Antonio Risério vê o identitarismo como “reação ou resposta a dois processos histórico-culturais contemporâneos”: à globalização e à “fragmentação ou pulverização daquele sujeito uno ou unificado que vinha sendo, até outro dia, a marca registrada do indivíduo moderno.” Acrescenta que o identitarismo constituiria movimentos anti-iluministas, assim mais presos a crenças do que a evidências e uma “regressão do universalismo ao tribalismo”. Tais movimentos criariam arquétipos insustentáveis à análise mais rigorosa, como o do “macho ocidental branco”, com o uso de estereótipos prejudiciais à minoração efetiva dos problemas sociais. A criação do “grupocentrismo identitarista” acabaria por oprimir o indivíduo na multidimensionalidade de sua identidade, a qual incluiria grande diversidade aspectos operando separada ou conjuntamente, com a plasticidade fundamental à sintonia com o dinamismo do mundo.

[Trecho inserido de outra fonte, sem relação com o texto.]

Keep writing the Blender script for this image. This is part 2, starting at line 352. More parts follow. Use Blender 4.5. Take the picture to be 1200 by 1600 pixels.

Cria-se com o identitarismo uma forma de aprisionamento do indivíduo ou grupo, antes rico na diversidade, sujeitando-os a restrições empobrecedoras, ao confinamento numa só característica à qual seria impingido um significado lacrado. Há falsificação e mutilação. Assim, engendrar-se-iam mecanismos de supressão de liberdades fundamentais aos indivíduos e coletividades. As pessoas teriam que deixar de ser o que realmente são numa multiplicidade de aspectos que estruturam universos em cada uma delas, para transformarem-se em peças de uma engrenagem. Na maior parte das vezes sem terem consciência disto. Sendo mentalmente colonizadas por ideias que na verdade oprimem-nas quando prometem libertá-las e aumentar-lhes o bem-estar. A liberdade como valor maior (em que pesem imprecisões em suas definições) seria posta de lado por visões estreitadas de mundo, pelo radicalismo esterilizante.
Desigualdades e injustiças presentes no tecido social podem ter relação com a vulnerabilidade de setores específicos da sociedade, mas não podem ser processados ideologicamente para transformarem-se em questões de racismo, por mais que elas existam e importem.
O ensaio sociológico de Risério tem o mérito de trazer à pauta temas que devem ser bem pensados. Ele os elenca com ideias inteligentes e discussões de farta argumentação. Valoriza a profundidade das abordagens. Empreende uma batalha contra a automatização de pensamento dos indivíduos, carentes de reflexão mais cuidadosa e sedentos de pertencimento a grupos que se anunciam como mais capazes e justos no tratamento de problemas sociais. Assim, contribui para afastar reducionismos que submetem indivíduos e coletividades, transformando-os em engenhocas toscas que põem em risco as duras conquistas do processo civilizatório.